The exercise: Give again, word for word, each line from the top of the listing through the line that holds "SC.camera = cam".

Dataset extract:
****************************************
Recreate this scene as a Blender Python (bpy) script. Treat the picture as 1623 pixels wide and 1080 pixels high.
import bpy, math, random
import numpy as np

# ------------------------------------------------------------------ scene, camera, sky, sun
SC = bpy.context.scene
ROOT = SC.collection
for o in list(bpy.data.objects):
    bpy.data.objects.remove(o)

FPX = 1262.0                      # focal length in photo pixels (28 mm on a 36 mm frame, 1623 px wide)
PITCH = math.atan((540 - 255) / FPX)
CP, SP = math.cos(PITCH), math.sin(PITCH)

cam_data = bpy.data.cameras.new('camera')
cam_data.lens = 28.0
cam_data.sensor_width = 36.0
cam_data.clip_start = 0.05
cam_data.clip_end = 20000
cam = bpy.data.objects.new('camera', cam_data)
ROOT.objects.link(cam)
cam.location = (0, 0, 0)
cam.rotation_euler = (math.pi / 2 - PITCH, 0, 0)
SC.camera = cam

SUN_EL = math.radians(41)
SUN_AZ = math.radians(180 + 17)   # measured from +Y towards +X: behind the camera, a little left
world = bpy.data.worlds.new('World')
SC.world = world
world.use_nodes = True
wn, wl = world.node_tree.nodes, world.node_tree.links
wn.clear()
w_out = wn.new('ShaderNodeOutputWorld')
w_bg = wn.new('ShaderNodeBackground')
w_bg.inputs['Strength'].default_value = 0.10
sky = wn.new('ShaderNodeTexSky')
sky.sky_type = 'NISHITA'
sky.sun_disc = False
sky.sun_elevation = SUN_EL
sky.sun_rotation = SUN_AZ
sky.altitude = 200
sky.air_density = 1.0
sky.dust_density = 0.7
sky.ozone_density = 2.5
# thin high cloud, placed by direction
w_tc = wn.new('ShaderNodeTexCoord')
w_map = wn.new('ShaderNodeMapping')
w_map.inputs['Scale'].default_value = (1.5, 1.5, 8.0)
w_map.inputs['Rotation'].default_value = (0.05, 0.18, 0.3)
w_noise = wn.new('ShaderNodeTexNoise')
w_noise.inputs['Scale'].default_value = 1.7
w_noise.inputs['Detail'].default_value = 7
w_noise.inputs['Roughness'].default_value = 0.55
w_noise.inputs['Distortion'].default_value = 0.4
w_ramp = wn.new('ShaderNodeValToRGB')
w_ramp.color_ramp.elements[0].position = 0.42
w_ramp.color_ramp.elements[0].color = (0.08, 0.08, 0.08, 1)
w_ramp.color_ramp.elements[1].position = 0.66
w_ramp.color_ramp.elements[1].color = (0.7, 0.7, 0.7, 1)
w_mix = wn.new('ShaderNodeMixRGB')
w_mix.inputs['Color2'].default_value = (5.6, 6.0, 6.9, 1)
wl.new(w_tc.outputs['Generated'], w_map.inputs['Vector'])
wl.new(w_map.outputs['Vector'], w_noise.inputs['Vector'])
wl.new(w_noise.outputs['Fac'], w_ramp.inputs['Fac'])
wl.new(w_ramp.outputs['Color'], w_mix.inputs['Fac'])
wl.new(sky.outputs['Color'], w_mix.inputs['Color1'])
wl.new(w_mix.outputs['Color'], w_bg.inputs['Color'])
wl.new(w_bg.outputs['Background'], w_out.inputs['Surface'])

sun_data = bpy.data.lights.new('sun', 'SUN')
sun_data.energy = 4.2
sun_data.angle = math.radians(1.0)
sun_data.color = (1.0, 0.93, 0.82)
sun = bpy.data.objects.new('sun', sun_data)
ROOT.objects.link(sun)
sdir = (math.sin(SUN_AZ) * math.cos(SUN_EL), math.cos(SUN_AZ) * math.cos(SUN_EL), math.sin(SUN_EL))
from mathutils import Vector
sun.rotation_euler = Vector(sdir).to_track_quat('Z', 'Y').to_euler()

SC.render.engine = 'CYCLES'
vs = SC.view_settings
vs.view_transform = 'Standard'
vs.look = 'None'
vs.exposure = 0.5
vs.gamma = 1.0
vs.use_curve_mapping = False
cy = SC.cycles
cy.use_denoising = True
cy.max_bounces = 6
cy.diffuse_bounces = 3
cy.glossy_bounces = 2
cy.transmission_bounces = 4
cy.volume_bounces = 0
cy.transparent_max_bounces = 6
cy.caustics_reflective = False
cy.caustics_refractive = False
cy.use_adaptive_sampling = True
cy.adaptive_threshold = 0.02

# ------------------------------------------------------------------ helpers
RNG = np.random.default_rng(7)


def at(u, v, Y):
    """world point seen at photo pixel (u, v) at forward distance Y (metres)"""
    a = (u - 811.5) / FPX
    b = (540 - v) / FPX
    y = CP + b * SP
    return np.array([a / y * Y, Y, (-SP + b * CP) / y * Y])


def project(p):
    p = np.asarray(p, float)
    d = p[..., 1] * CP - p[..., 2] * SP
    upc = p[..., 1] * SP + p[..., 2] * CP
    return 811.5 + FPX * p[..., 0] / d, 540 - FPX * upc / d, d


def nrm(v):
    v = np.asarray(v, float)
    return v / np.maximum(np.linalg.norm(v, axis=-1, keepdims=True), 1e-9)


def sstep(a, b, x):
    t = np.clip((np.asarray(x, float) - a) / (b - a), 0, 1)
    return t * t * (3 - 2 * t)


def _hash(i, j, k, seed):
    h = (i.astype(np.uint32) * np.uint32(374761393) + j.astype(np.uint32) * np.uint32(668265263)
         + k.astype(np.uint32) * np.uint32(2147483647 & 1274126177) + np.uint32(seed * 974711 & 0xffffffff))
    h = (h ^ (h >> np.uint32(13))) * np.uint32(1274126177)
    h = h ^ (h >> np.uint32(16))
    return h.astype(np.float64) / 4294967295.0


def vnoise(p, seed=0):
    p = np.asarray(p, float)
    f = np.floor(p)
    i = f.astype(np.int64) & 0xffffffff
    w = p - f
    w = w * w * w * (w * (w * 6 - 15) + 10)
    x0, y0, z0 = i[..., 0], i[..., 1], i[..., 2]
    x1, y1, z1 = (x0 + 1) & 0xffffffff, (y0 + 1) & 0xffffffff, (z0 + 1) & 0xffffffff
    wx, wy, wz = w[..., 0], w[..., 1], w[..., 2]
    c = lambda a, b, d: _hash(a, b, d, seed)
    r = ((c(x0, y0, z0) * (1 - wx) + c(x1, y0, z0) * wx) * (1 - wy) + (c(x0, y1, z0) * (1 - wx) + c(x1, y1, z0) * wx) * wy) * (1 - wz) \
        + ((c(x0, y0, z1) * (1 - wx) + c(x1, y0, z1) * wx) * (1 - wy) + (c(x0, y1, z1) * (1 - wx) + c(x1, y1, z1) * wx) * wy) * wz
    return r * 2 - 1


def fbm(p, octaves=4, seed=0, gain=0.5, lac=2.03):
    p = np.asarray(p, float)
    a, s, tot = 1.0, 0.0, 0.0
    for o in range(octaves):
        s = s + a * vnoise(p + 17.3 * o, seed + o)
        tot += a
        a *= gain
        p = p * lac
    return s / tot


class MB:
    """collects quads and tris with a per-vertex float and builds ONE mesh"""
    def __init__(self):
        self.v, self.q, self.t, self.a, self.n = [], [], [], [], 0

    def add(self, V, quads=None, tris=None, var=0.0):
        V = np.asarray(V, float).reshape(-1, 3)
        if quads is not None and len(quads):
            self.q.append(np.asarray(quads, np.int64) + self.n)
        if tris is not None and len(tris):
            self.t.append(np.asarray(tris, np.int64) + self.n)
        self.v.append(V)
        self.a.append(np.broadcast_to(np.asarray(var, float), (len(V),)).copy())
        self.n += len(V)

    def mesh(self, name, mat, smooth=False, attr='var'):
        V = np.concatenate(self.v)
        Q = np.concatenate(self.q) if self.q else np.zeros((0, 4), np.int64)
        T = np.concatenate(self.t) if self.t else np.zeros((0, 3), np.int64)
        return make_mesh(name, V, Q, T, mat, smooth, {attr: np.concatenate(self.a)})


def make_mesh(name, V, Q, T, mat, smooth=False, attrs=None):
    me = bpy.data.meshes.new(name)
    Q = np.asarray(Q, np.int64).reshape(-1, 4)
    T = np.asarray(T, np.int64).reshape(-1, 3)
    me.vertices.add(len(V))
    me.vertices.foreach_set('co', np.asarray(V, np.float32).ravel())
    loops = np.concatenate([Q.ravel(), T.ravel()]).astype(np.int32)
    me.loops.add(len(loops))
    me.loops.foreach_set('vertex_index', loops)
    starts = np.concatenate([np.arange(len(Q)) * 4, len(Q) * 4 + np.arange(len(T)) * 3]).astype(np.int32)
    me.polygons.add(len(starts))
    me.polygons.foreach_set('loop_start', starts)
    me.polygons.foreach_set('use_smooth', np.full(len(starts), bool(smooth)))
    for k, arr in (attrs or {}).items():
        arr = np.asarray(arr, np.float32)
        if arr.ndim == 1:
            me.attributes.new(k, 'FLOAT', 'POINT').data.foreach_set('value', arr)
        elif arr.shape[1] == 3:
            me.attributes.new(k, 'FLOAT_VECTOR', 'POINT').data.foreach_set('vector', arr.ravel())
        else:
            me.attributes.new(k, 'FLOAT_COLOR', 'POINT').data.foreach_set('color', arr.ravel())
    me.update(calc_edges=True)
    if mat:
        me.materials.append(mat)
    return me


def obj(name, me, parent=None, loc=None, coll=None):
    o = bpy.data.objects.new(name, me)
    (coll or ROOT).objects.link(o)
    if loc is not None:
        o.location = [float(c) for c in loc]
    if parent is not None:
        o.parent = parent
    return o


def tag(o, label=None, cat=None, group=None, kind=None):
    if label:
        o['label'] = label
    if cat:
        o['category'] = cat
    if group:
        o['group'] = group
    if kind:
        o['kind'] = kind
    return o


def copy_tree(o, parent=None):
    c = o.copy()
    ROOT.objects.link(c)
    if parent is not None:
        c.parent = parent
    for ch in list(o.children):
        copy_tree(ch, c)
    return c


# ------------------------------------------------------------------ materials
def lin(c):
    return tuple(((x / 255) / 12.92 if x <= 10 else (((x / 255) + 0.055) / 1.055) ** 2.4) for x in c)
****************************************
Solution to this task:
Recreate this scene as a Blender Python (bpy) script. Treat the picture as 1623 pixels wide and 1080 pixels high.
import bpy, math, random
import numpy as np

# ------------------------------------------------------------------ scene, camera, sky, sun
SC = bpy.context.scene
ROOT = SC.collection
for o in list(bpy.data.objects):
    bpy.data.objects.remove(o)

FPX = 1262.0                      # focal length in photo pixels (28 mm on a 36 mm frame, 1623 px wide)
PITCH = math.atan((540 - 255) / FPX)
CP, SP = math.cos(PITCH), math.sin(PITCH)

cam_data = bpy.data.cameras.new('camera')
cam_data.lens = 28.0
cam_data.sensor_width = 36.0
cam_data.clip_start = 0.05
cam_data.clip_end = 20000
cam = bpy.data.objects.new('camera', cam_data)
ROOT.objects.link(cam)
cam.location = (0, 0, 0)
cam.rotation_euler = (math.pi / 2 - PITCH, 0, 0)
SC.camera = cam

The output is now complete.